Yeahhhhh … an RV!!! Maybe?
The idea started swirling around in my brain. I wrestled with it a bit. Because I’m not an RV guy. I’m not good driving big vehicles, and have a tendency to shave off the sides of buildings.
My only experience in an RV was as a kid with my dad and brother on one of our wild excursions we took each summer. We trekked off to North Carolina in it. If I’m not mistaken, he rented it from a place that doubled as a salvage yard. Or at least, that was how it appeared to my young eyes with the rows of RVs that looked like they had rolled down cliff-sides before being pressed back into service.
I only have two surviving memories of our one-and-only RV adventure. My first was when we realized they had forgotten to include the RV sewage hose. It was a lesson we learned when the tank filled up and alerted us with a foul sloshing on the floor of the shower. In all my years of trying, I still haven’t found something that can top that pungent chemical smell mixed with the un-pleasantries of human waste. (For fear the EPA is listening, I shall not tell you how we remedied that one.)
The second is how the RV decided the sewage hose was the least of its problems and promptly died near Cherokee, N.C. I didn’t say “broke” – it DIED! We finished the trip in a car that smelled like pungent chemical vinyl and cigarette smoke.
And now an article about RVs has me dreaming of the open road and the freedom, and safety, an RV might bring, if things ever fully open up and get better.
How far an amateur “trip planner” has sunk!

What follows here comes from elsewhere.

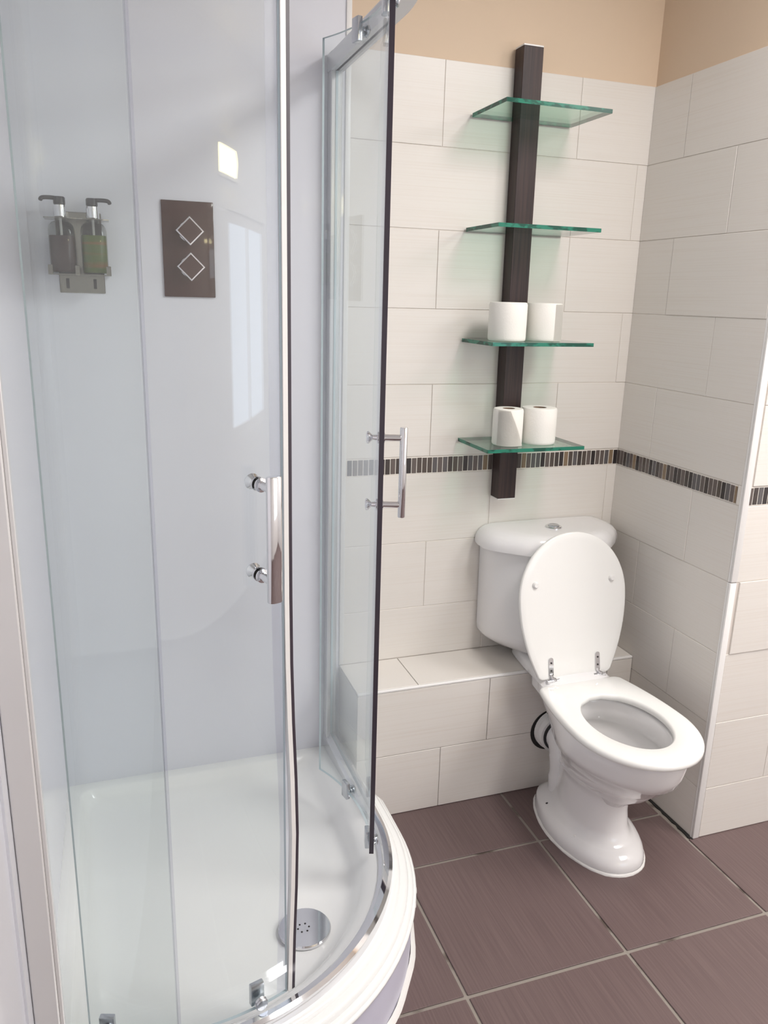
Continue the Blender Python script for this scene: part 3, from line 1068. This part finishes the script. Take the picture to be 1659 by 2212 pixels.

Then I have to remind myself I’m stranded in St. Augustine – the Nation’s Oldest City and one of Florida’s most popular tourist destinations. As things hopefully improve, then carefully and safely open, what better place could I be? People spend their time planning to come here. And plenty of local folks dependent on non-existent visitors are hurting right now. Maybe sometime this summer it will be time to carefully and safely “visit” them. Maybe it should be the summer of staycations! Helping our own communities get back on their feet, and keep some of those dollars at home where they’re needed.
Could also beat shaving the sides off of buildings, and having to figure out how to drain an RV sewage tank. After all, there’s no place like home, and you don’t even need a travel guide book for that.